Inside the harsh lives of wolves living at the top of the world

Our writer spent 30 hours traveling with arctic wolves and gained a new appreciation for these predators of the tundra.

Wolves pick at the remains of a muskox. To get this image, photographer Ronan Donovan placed a camera trap inside the carcass. The pack returned to feed on and off for a month.

In the blue light of an early Arctic morning, seven wolves slid across a frozen pond, yipping and squealing and chasing a chunk of ice about the size of a hockey puck.

The pond was opalescent at that hour, a mirror of the universe, and the wolves also seemed otherworldly in their happiness. Back and forth across the pond they chased, four pups scrambling after the puck and three older wolves knocking them down, checking their little bodies into frozen grass at the shore. In my notebook, in letters made nearly illegible by my shivering, I wrote the word “goofy.”

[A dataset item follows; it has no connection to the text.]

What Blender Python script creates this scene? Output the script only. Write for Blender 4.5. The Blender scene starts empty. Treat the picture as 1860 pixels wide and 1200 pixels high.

The largest wolf, a yearling male, was a bully at 70 pounds or so. The smallest, the runt of that year’s litter, was hardly bigger than a throw pillow, her eyes lined in black. A pair of ravens sailed overhead, and apart from their jeering, there was no sound on the tundra but the voices of wolves and the click of claws on the ice. Eventually the puck skittered into the grass, and the largest pup chased it down and chomped it to pieces.